Not to be outdone, Banks also stepped up — or rather, pared back — her look. “This is the most clean you will ever see me in the history of ‘Top Model,’” she said. “I am wearing a chignon every single day. I went back to Yves Saint Laurent 1991, honey. I said, ‘This is André Leon Talley! No earrings, no nothing. Just me and the gahhment.’”

Clothes aside, Talley took his responsibilities — to evaluate contestants and make good TV — “very seriously,” he said. He devised a catchphrase of sorts — “dreckitude,” a melding of dreck, one of his “favorite” words, and “quackitude,” a term he’d heard Rachel Maddow use on her show. “‘Dreckitude’ was whipped out when I thought the challenge was not met or if [the contestants] showed up in perhaps an outfit that I just couldn’t wrap my mind around,” he explained.

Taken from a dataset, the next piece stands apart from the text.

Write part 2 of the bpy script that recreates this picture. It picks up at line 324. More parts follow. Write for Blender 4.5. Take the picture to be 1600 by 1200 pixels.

Such as? “I was constantly repulsed by the complete popularity of what I call the Cult of the Ugly Shoe — that is, a very clodhopper, high platform-y, clunky-clunk sort of shoe, which they would favor. And I kept saying to them, ‘You can also be very elegant in a Sabrina flat.’”

As to whether Talley believes the winner, who has already been selected and will receive such prizes as a Seventeen magazine cover and spread and a Cover Girl contract, has a prayer of ever appearing in Vogue, he said, “I say yes — in my opinion, she has the potential. But that’s not my decision, that’s Ms. Wintour’s.”